Clinton currently has 1,446 delegates to Sanders' 1,202, with 2,383 needed to capture the nomination. But her lead in superdelegates leaves her only about 400 delegates short of that majority. And polls show Sanders down in at least four of the five states voting Tuesday, with the senator trailing Clinton in Pennsylvania, Connecticut, Rhode Island and Maryland.

Katherine Duncan, 30, of West Hartford, Connecticut, is holding out hope that Sanders will win, citing personal reasons. A career coach, she has more than $130,000 in student debt after getting her bachelor's in communications and her master's in public relations.

"It's just so overwhelming I don't know where to start," Duncan said. "It makes me have trouble sleeping at night. It's changing the course of my life in some ways, because I can't do things I want to do because I want to pay that debt off."

Determined to bolster the candidate's chances, she came to a Sanders rally in Hartford on Monday to take pictures and post them on social media sites in an effort to excite her family and friends about his candidacy.

"I feel confident that he's giving it everything he has, and so this is the least that I can do," she said.

Her steadfast support is echoed in the crowds Sanders continues to draw. About 1,800 people attended the rally in Hartford Monday and another 800 showed up for one in Pittsburgh, his campaign said. At each event, supporters cheered as Sanders laid out his plans to combat income inequality and tackle campaign finance reform.

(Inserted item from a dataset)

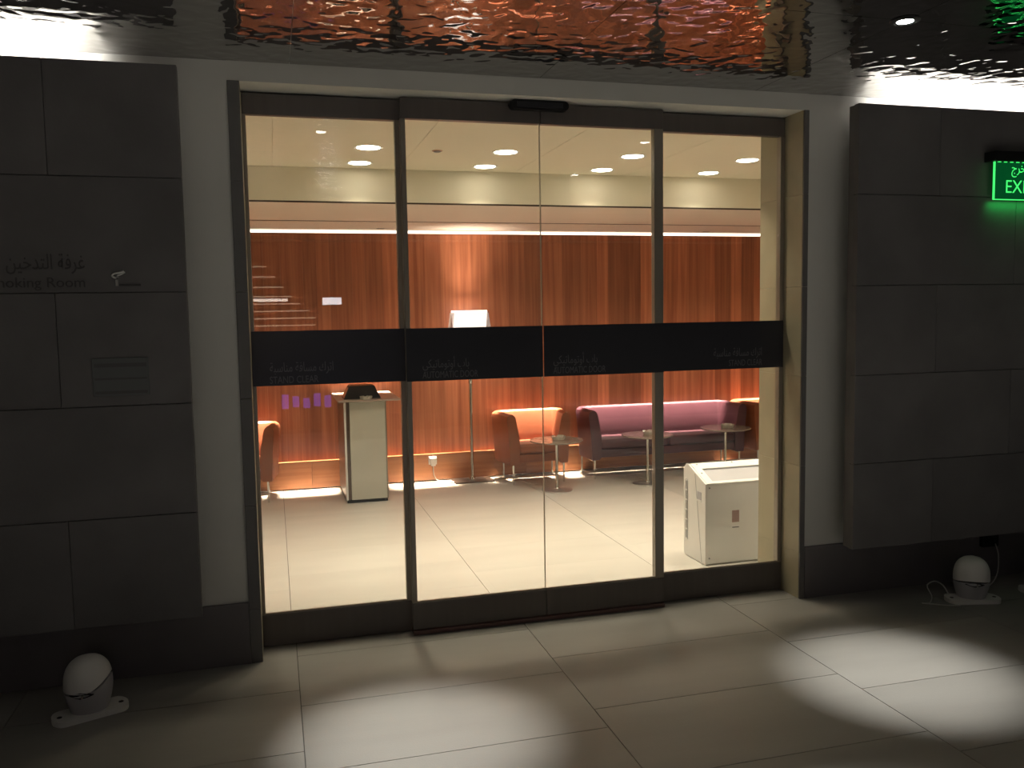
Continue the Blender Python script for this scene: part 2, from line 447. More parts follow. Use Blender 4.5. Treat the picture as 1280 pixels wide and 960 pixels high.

During the Connecticut rally Monday, Sanders showed no signs of letting up as he repeatedly called on his supporters to cast ballots for him. "When we stand together and fight for an agenda that works for all of us, fight for a government that represents all of the people and not just the 1 percent, when we do that, there is nothing we cannot accomplish," he said.

Sanders' intensity is echoed by some of his highest-profile backers. Sen. Jeff Merkley of Oregon, who this month became the first U.S. senator to endorse Sanders, said he believed that Sanders' attacks on Clinton's ties to Goldman Sachs and Wall Street were valid criticisms and that the party was benefiting from a prolonged nominating contest.

"He should very much be in the race," Merkley said of Sanders. "Both candidates have motivated many people to be involved. It has also prepared them to be better candidates in the general election."

But interviews with some Sanders supporters suggest that their loyalties may not long remain with the party.

Wacker, the striking Verizon technician, was once an independent, but switched his party affiliation recently to become a Democrat so he could vote for Sanders.

He said that he did not trust Clinton because of her ties to Wall Street, and that he believed she would make decisions from "an ivory tower."

"Even if she has good intentions, her mind is not really geared toward people like me," Wacker said of Clinton. "It's geared toward people who are going to help her out."